THE MEMORY KEEPER'S DAUGHTER. 9 p.m. Saturday, Lifetime.

IF WE NEEDED any more proof of the gender gap at the box office, it's that "The Memory Keeper's Daughter" is premiering this weekend on Lifetime.

Based on Kim Edwards' best-seller about a family fractured by a secret, it stars Dermot Mulroney, Gretchen Mol and Emily Watson, all actors I've paid to see on bigger screens than the one in my living room.

Indeed, a picture of Mulroney, with his "My Best Friend's Wedding" co-star Julia Roberts, only yesterday accompanied a New York Times piece about a "wary Hollywood" trying to figure out how to make "chick flicks" that guys would go to, too.

So what are Mulroney, Mol and Watson doing in Lifetime's pink ghetto?

Blame that other pink ghetto, "women's fiction."

Not to be confused with "chick lit" - where the pink's literally all over the cover, so that chicks whom publishers consider incapable of reading synopses all the way through will know it's for them - women's fiction tends to arrive on our coffee tables and nightstands in the form of hardcovers and paperbacks with subdued jackets.

This might be a marketing ploy in itself: Publishers, too, would like to attract men as well as women, and there are bound to be guys out there willing to read a book where nothing blows up by Page 6.

Just don't tell them it's unmanly to read about the coming together and pulling apart of families, a recurring theme even in the work of Pulitzer Prize winners Jane Smiley and Anne Tyler, who aren't just thought of as women writers.

But of the six of Tyler's novels that have been adapted for film, four have been TV movies, all produced after Geena Davis' Oscar win for 1988's "The Accidental Tourist."

Smiley's stuck with the big screen, with adaptations of two of her works becoming films: "The Secret Life of Dentists" and "A Thousand Acres."

Still, I'm betting Tom Clancy's sold more movie tickets.

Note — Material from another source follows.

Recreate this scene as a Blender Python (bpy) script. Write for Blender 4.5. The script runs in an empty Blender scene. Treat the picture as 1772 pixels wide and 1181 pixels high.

Edwards isn't in Tyler or Smiley territory yet, but "The Memory Keeper's Daughter" also isn't the kind of story we used to associate with Lifetime, a network that in recent seasons has been moving beyond stories about women who inadvertently marry serial killers.

A family saga that spans a generation, "Daughter" is about what happens when David Henry (Mulroney), a young doctor, is forced to deliver his own twin offspring in the middle of a snowstorm and discovers one has Down syndrome.

It's 1964, a time when doctors routinely recommended institutionalization for such children, and David, resolving to tell his wife, Norah (Mol), that one of the twins died, sends his infant daughter, Phoebe, off with a nurse to be delivered to a home for the mentally disabled.

It turns out to be a house of horrors (and as someone who volunteered in a place something like it in the early '70s - and coincidentally many years later became the mother of a son with Down syndrome - I can attest that scene's not exaggerated).

Aghast, the nurse, Caroline (Watson), makes a snap decision to raise Phoebe herself.

But David, too, has made a snap decision, one he proves incapable of undoing. And even as he uses his passion for photography to document the perfect family life he lied to protect, the family in the picture is falling apart.

On the bright side - and thank goodness there is one - Phoebe is thriving. Krystal Nausbaum, who plays the twin who was sent away, more than holds her own in a role that requires her to age from 12 to 22 during an era in which just about everything changed for people with disabilities.

Fitting any book into two-hour movie is a compromise, and there's no question something's lost here as the years get telescoped, particularly in the relationship between David and Norah, whose problems are reduced to a series of snapshots.

What TV movies lack in big-screen prestige, they can sometimes make up for in time. It would have been good if Lifetime's ambitions had extended to telling this story over more than one night, but as it is, "The Memory Keeper's Daughter" is still another worthy attempt to raise the bar by a network that's no longer so easily pigeonholed.

Sci-fi for beginners

For anyone who's shared a love of "Doctor Who" with their children, only to discover that "Who's" racy spin-off, BBC America's "Torchwood," might be just a bit too racy, one of the Doctor's former companions comes to the rescue this week.

"The Sarah Jane Adventures" (7:30 p.m. tomorrow, Sci Fi) stars Elisabeth Sladen as Sarah Jane Smith, a journalist whose investigations are decidedly of the "X-Files" variety.

Aided by her 13-year-old neighbor, Maria (Yasmin Paige), Sarah Jane faces down baddies every bit as big as those "Torchwood" takes on, but with (a lot) fewer sexual overtones.